Passando al Vero Orienteering, potevo sicuramente limare qualche secondo andando alla 2 attraversando a nuoto il fiume (come ho fatto dalla 8 alla 9) invece di passare il ponte e aggirare timorosamente la chiesa, e anche leggendo la descrizione punto e rendendomi conto che la 18 non era su un qualche oggetto a bordo boschetto, ma all'angolo di un sedicente edificio diroccato, invisibile da bordo bosco. Avrei poi anche potuto non perdere qualche manciata di secondi dalla 24 alla 25, se la carta fosse stata meno imprecisa, ma lì non tornava un tubo (e qualcuno ci ha perso molto più di me...). E ne avrei infine persi un po' meno dalla 26 alla 27 se mi fossi ricordato che quella righetta rossa voleva solo dire "occhio al recinto" e non "vasca con coccodrilli": ci ho messo un secolo a strisciare nei 30 cm fra muretto e filo elettrificato (fortunatamente non davvero elettrificato).

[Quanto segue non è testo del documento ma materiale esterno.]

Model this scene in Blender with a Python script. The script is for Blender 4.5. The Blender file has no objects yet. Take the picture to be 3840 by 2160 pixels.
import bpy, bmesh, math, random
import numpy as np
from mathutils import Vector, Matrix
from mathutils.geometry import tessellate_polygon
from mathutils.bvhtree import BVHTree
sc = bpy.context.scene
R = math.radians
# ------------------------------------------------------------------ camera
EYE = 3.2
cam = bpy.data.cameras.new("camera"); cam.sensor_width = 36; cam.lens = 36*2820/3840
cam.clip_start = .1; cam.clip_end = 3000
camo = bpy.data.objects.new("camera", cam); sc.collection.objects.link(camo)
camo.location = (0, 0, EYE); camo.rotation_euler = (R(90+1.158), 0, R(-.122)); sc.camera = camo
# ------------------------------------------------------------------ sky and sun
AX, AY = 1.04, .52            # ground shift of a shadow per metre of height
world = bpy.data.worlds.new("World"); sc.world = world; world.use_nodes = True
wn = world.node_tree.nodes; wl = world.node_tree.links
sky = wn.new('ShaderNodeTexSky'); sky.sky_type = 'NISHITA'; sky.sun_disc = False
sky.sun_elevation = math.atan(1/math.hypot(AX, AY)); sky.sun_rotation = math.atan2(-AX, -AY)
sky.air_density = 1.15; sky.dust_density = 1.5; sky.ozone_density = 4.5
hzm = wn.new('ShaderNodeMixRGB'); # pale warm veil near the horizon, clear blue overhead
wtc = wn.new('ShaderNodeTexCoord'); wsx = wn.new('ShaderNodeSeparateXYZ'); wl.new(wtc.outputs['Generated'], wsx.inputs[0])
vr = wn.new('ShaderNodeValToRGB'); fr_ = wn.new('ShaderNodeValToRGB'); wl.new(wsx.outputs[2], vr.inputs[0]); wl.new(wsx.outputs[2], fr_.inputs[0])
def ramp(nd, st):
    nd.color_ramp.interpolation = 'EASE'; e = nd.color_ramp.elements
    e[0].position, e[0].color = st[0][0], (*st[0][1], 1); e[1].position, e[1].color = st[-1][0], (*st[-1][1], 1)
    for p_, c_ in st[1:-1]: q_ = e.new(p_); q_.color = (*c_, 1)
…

Tuttociò premesso, avrei vinto comunque, se non fosse che sui 6 x 2,5 metri di dislivello spalmati sui 250 metri di strada asfaltata che precedevano la 100, quello che dicono essere fra i più forti, mi dà 10'', e mi precede al traguardo di 5 :-(

Vediamo se una settimana di riposo basterà per tornare da Gambe de Pedra a Gambe da Pedro.